Four campuses in the Triad, Elon University, High Point University, Wake Forest University and UNCG each have a vibrant Hillel staffed by dedicated and talented Jewish professionals. These campuses are all affiliated with Hillel International, the world’s largest Jewish student organization, which has communities at more than 550 colleges and universities.

Boaz Avraham-Katz, Gail Bretan, Vicki Cathcart, Amy Epstein, Amit Melchior, Ginny Vellani, and Hillary Zaken, who all live in Greensboro, are focused on creating joyful Jewish experiences for students on their campuses, and their creative mentorship has had a lasting impact on the Jewish students who attend colleges in the Triad.

Boaz Avraham-Katz is a career Jewish educator who has taught at B’nai Shalom Day School, worked at Beth David synagogue and Temple Emanuel, and tutored bar and bat mitzvah students from the entire Triad region. Now Avraham- Katz is the Jewish Educator at Elon University, a role he describes as his dream job.

“I have had the chance to work with all the ages, and I feel like I have the most important job now,” he shares. “At Hillel, we have the last opportunity to send students off with a basket of Jewish values, something they can hold on to and take with them for their entire lives. Our work is beyond the typical Jewish education. It is about reaching out my hand, taking theirs, and walking with them for a little bit, whatever that means for each student.”

Avraham-Katz is always texting his students to check in, liking and commenting on their social media (yes, he knows what TikTok is, and uses it), and finding opportunities to cook the foods they love.
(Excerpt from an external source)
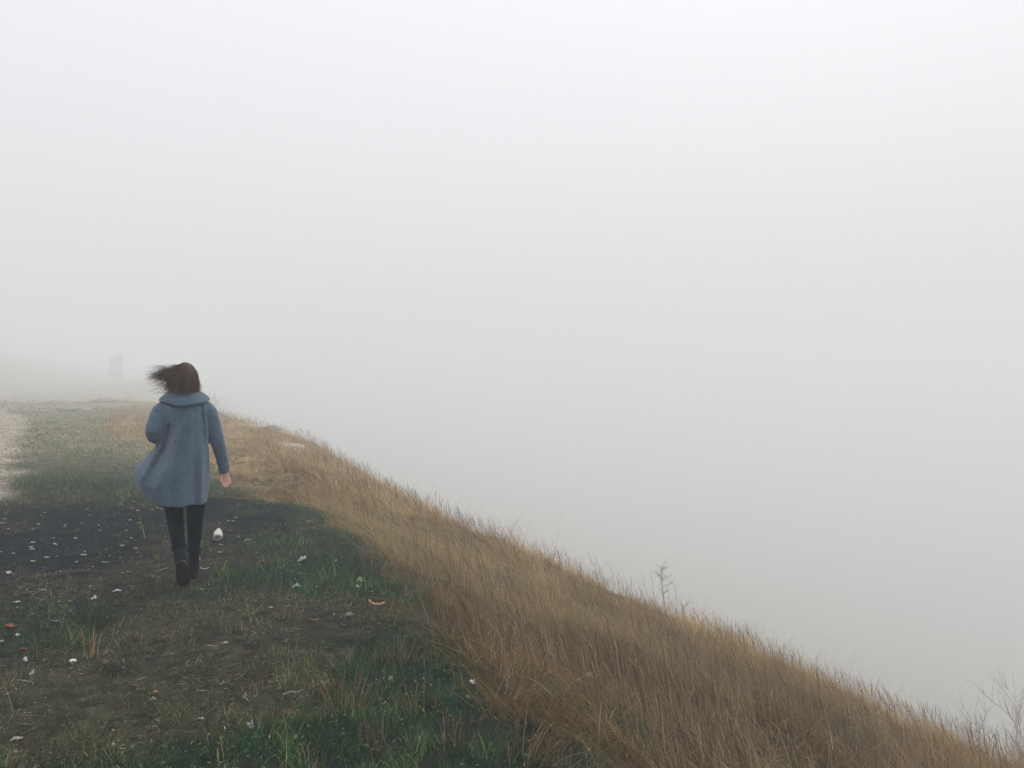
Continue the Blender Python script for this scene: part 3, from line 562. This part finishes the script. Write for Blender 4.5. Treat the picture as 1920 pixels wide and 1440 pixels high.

He can often be found in the homey kitchen at Elon’s Sklut Hillel Center, making a large pot of matzah ball soup or a plate of homemade hummus. He encourages students to gather over food and open their minds and hearts.

For Zoe, that care (and the food) is a large part of what makes Hillel her home away from home: “Among my favorite Hillel memories are cooking with Boaz in the Hillel house, and having great conversations doing it! He even invited us to his house, where he cooked us a delicious dinner.”

For Amy Epstein, Jewish Life Coordinator and Hillel Director at High Point University, mentorship is also reciprocal: “For me, being a good mentor includes integrity, being a champion, leading by example and being available to listen. I have mentored a student and not realized the impact that it had on them. Truly, I think we mentored each other. Championing students and being in their corner is one of my most favorite parts of being a Hillel Director. You never know where they are going to go.”

NC Hillel’s Vicki Cathcart, Assistant Director of the NC Link program, concurs. She also believes that a key part of mentorship is connecting students to opportunities in Greensboro’s local community: “As a commuter student, Samantha Brody spent countless hours in between classes in the UNC Greensboro Hillel lounge. We had wonderful conversations about being Jewish in the South, Disney, her love of books, and so much more. When Samantha wanted to be more involved in the local Jewish community, I connected her to Beth David Synagogue, where she teaches Hebrew School, and she also works at both B’nai Shalom Day School and Temple Emanuel.”

While a creative and fun event, or perhaps the lure of a quiet place to study with free snacks can bring a student through the door of their campus Hillel, what makes them stay are the friends they make and the Hillel staff with the open doors and the listening ears.

These Hillel pros not only help students. Jewish parents can also rest assured that a caring adult is always there for their students, walking alongside them on their Jewish journeys, helping them find their passions, and supporting their students every step of the way.

Perhaps Elon senior Zoe Kurtz said it best: “Hillel has had a huge part in helping me find my Jewish identity. I truly am so thankful and appreciative for all my Hillel mentors, and would not be the person I am today without their support. They challenge me when I need to be challenged, they celebrate with me, and they are the shoulder to lean on when I need one. Hillel is where I found the people I can always count on.”